Most, but not all, plays will be reviewable and the list of which plays can be challenged and which can't is being fine-tuned. So managers -- and umpires -- will have to learn which is which. That will also provide another opportunity for second-guessing.

Despite all that, managers at the Meetings seemed to be generally in favor of widening the scope of replay far beyond the current system that only covers boundary calls involving potential home runs.

"I think that there are some parameters that are set that are definitely going to give managers more tools than we've ever had in the past," said Mike Scioscia of the Angels.

"I think that's all part of managing anyway," said Ryne Sandberg of the Phillies. "I think I stay on my toes on close plays and knowing when a play needs to be looked at or the umpires need to gather up and get a different view. I think that's the way it's been up until now. But to have something in place where we can make some challenges and with that strategy have to learn it a little bit and then be smart with it. That will also go with helping the coaches and everybody making some good decisions on those reviews."

Seattle's Lloyd McClendon was a Tigers coach when pitcher Armando Galarraga lost a perfect game in 2010 with two out in the ninth because of a mistaken call at first base. "I wish [expanded replay] had been used then," he said. "I think this is probably good for the game. The game is so fast, the players are so fast and so strong that things happen so quick. We move on with technology to the point where I think it can make baseball better. I think we need to be careful with how much we bring in and how fast we bring that stuff in."

All understand that the new replay system will evolve over the next few seasons.

"Tactically, we're working on a program that's going to take three years to phase in," said Clint Hurdle of the Pirates. "This is Phase 1. We have a chance to be part of something pretty historic. I think we all need to be like-minded on getting it right. Understanding that everything's not written in stone right now, but this is the way we're going to start. Can we adapt, improvise and overcome throughout this process? We possibly very well could. I'm good with the way the game is trending along those lines. Very good, very comfortable."

Baltimore's Buck Showalter noted that the National Football League had to totally reboot its approach after the first two years of its replay system. "The replays were so bad, there was something about the quality. They said, 'Let's shut it down and get it right,'" he said.

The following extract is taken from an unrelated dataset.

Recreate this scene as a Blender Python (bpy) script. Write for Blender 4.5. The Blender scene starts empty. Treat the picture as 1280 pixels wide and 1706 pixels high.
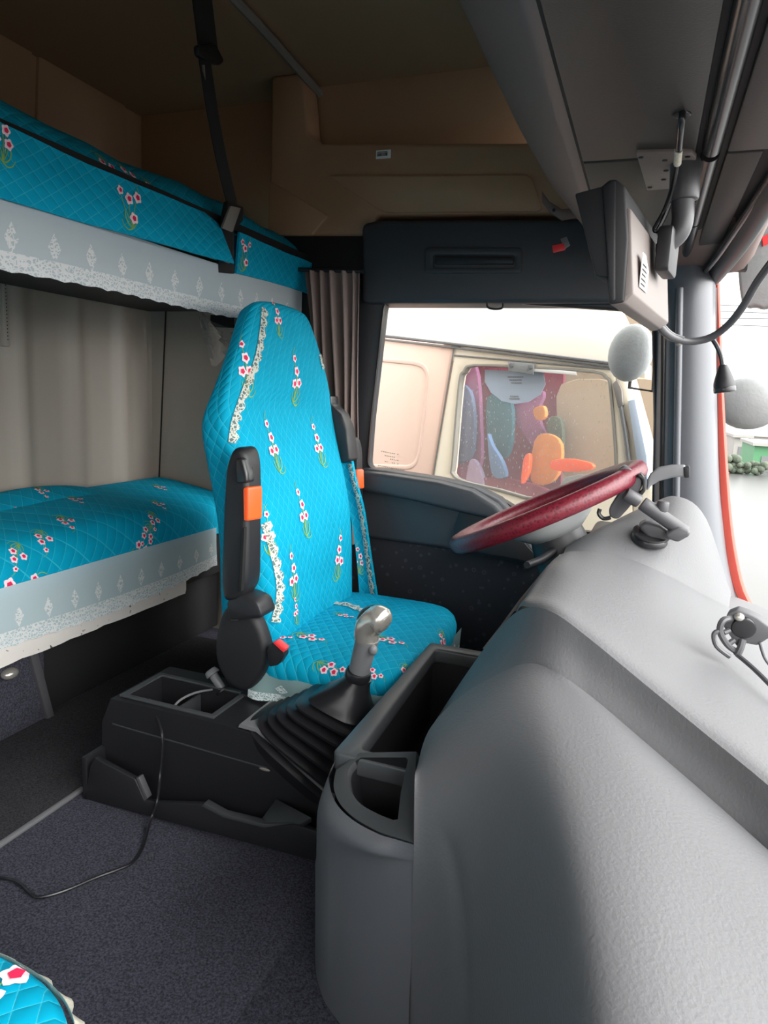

"The bottom line, it's going to make our game better. I think it's going to be a little bit of an entertainment factor for the fans. Can you imagine watching the NFL or a college game without replay now? I think after a year or so we're going to say, 'Why did we wait so long?' I think the reason they waited was to get it right."

Added Colorado's Walt Weiss: "I think the bottom line is that, regardless of how you look at it, I think there is going to be a system in place that allows us as an industry to get the calls right. I think the umpires want that. Everybody wants that. The fans want it."